Spotify explique que le streaming a permis la baisse du piratage de 25% entre 2009 et 2011 en Suède. Interdire les services de streaming ne poussera-t-il pas de toute façon les consommateurs à revenir au téléchargement illégal ?

A ma connaissance le lien causal entre succès du streaming et baisse du piratage n’est pas clairement avéré. Mais ce qui est plausible c’est que l’offre de streaming, en proposant un catalogue élargi de musique que l’on peut écouter sans restriction sur différents supports (tablette, ordinateur, smartphone..), répond en partie aux besoins exprimés par les pirates de la première heure.

Un service de streaming coûte en moyenne une centaine d'euros par an. N'est-ce pas beaucoup plus que ce que les utilisateurs étaient prêts à payer pour de la musique ? Comment l'industrie musicale pourrait-elle plutôt tenter de profiter de cette tendance ?
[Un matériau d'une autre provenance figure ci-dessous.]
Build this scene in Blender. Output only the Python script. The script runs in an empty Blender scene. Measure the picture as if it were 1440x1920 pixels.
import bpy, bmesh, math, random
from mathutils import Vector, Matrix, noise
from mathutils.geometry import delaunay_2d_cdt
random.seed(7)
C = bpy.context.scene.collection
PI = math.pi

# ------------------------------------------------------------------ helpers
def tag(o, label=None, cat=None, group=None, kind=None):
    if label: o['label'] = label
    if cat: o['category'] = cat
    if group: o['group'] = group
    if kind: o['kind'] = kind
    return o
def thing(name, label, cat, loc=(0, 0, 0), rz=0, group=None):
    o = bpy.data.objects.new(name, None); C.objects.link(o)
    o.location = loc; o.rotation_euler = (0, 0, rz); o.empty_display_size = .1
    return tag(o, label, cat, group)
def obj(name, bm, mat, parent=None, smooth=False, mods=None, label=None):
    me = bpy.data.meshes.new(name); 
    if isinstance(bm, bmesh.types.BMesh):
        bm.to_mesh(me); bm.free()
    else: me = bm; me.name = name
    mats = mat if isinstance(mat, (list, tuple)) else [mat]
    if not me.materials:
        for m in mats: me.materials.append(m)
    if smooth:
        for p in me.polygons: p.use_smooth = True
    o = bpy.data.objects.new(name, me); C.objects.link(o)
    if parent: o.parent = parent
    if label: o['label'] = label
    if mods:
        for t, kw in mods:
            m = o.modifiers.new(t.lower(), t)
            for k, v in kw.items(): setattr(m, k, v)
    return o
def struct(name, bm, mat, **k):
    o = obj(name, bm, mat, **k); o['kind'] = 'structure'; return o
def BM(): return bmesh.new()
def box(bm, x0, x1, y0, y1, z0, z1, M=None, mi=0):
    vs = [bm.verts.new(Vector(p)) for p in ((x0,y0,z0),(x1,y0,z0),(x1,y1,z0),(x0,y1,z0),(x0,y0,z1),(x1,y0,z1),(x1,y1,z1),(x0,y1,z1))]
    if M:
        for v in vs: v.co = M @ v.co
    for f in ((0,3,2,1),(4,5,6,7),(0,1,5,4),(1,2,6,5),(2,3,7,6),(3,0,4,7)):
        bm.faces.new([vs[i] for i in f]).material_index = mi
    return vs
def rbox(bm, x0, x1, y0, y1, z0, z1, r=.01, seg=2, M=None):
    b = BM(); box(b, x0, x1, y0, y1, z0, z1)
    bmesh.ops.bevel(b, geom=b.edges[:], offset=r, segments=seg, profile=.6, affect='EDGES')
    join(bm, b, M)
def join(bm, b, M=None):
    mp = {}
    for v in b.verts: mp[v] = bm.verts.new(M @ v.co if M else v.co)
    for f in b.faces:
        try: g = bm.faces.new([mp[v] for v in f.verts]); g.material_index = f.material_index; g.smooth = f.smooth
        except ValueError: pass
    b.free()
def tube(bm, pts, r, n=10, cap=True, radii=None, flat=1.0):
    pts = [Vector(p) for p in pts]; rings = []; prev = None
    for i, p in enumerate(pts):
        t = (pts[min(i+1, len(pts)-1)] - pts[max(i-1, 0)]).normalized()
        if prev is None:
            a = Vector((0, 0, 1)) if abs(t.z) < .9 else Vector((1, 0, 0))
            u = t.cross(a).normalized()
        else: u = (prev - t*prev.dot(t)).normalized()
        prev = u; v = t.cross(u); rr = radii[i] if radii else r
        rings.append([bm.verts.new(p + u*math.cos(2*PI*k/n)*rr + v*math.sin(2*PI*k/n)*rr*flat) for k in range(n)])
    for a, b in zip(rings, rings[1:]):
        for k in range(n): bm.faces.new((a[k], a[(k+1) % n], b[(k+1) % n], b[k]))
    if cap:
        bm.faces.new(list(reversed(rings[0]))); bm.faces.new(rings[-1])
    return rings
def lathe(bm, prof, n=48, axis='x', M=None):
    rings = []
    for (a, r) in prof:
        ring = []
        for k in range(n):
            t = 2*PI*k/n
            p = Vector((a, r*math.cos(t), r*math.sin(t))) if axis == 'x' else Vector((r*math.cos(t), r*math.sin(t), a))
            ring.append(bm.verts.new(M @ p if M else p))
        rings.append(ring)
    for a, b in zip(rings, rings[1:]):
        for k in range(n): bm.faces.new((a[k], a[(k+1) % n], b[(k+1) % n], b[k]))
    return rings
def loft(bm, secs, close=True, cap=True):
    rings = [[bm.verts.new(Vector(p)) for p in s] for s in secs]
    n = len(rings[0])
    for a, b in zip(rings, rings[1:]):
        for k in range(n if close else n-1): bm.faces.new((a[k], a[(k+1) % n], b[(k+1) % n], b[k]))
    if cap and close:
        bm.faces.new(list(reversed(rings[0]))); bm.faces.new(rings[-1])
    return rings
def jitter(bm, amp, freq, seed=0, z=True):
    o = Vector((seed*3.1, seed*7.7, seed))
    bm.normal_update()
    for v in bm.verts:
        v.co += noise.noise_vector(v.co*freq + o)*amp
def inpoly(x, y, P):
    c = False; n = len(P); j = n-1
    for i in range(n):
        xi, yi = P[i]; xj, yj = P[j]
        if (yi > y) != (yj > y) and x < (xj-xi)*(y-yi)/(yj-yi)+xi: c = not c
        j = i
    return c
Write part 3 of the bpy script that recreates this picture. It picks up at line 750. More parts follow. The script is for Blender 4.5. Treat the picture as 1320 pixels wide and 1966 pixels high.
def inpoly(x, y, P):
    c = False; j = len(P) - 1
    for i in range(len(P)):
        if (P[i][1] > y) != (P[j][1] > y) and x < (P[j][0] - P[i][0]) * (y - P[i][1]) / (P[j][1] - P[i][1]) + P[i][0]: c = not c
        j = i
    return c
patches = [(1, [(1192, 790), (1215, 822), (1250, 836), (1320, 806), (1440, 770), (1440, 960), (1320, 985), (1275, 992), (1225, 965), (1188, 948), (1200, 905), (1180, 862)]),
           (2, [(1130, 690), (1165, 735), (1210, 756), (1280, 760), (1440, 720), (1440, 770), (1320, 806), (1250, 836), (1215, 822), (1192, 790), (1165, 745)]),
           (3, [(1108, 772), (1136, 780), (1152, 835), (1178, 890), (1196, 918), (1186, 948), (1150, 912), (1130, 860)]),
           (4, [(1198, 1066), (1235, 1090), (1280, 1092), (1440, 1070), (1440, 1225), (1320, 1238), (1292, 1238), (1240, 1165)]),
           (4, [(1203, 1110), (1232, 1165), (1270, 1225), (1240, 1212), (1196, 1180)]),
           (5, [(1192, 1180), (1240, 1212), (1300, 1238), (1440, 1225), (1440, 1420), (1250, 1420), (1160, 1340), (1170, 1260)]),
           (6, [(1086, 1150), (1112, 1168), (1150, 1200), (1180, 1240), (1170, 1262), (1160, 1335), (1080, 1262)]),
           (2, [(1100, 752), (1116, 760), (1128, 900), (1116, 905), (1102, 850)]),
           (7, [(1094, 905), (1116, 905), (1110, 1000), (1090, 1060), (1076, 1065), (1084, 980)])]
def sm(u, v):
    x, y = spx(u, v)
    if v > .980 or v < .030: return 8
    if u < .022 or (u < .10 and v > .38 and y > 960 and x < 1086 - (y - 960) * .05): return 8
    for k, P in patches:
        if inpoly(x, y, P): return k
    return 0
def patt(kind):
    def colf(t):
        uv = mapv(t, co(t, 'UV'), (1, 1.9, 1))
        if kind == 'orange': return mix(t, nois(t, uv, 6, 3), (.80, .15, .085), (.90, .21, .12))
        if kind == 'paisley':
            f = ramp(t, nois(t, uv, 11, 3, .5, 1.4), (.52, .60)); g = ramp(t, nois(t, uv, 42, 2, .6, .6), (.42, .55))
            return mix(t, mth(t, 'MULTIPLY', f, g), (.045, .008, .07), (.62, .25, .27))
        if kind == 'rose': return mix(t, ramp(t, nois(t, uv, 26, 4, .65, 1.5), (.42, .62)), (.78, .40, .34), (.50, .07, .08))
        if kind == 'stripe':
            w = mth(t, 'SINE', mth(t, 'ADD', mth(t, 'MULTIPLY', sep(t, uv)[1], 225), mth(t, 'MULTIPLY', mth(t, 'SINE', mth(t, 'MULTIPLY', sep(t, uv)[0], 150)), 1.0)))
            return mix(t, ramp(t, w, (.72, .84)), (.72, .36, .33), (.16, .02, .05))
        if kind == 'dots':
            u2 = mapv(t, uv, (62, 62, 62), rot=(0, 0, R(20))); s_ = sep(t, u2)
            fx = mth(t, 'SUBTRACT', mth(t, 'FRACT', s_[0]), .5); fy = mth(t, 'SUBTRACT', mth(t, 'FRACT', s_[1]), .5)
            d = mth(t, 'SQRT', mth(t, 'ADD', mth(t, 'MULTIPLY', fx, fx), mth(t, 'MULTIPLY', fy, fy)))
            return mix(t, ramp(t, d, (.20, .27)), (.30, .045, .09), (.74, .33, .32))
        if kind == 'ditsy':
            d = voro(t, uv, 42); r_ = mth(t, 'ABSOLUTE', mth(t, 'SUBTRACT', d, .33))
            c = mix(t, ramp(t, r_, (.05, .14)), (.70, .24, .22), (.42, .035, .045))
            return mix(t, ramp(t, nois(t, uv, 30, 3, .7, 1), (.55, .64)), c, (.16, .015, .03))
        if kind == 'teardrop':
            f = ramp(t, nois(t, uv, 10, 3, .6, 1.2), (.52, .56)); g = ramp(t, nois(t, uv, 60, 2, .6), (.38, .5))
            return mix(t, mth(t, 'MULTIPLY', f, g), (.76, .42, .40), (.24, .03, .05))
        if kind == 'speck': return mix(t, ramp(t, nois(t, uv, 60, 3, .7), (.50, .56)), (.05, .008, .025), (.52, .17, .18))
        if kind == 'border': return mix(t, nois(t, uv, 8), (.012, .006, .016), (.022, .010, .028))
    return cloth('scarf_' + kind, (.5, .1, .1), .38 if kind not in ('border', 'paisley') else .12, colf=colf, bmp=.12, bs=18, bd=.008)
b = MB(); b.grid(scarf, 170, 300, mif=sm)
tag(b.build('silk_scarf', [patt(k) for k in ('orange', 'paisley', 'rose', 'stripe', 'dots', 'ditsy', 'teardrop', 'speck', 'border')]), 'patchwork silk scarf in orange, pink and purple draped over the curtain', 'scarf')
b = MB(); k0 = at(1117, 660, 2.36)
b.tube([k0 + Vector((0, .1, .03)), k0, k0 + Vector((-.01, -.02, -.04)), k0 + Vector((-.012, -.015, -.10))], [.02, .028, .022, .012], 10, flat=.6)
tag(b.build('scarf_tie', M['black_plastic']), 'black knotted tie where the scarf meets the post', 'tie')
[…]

Oui, c’est beaucoup plus, mais le nombre de personnes qui payent un abonnement sur une plateforme de streaming est encore inférieur au nombre de consommateurs qui achètent des CD dans les bacs d’un distributeur de biens culturels. Il faut imaginer la dynamique à long terme, et le mieux à faire pour l’industrie musicale est d‘accompagner le développement de ces plateformes, innover dans les services et dans la relation nouvellement créée avec les utilisateurs de streaming pour déclencher chez eux une disposition à payer pour des abonnements "premium".

Comment créer un nouveau modèle économique qui soit viable pour tout le monde ?

Le streaming est une partie de la réponse mais la valeur n’est plus uniquement dans la musique enregistrée, les concerts, l’image, la relation avec les fans... Les artistes et les ayant-droits doivent désormais penser leur production comme une expérience globale pour les consommateurs et la valoriser sur différents canaux. Internet devrait grandement les y aider.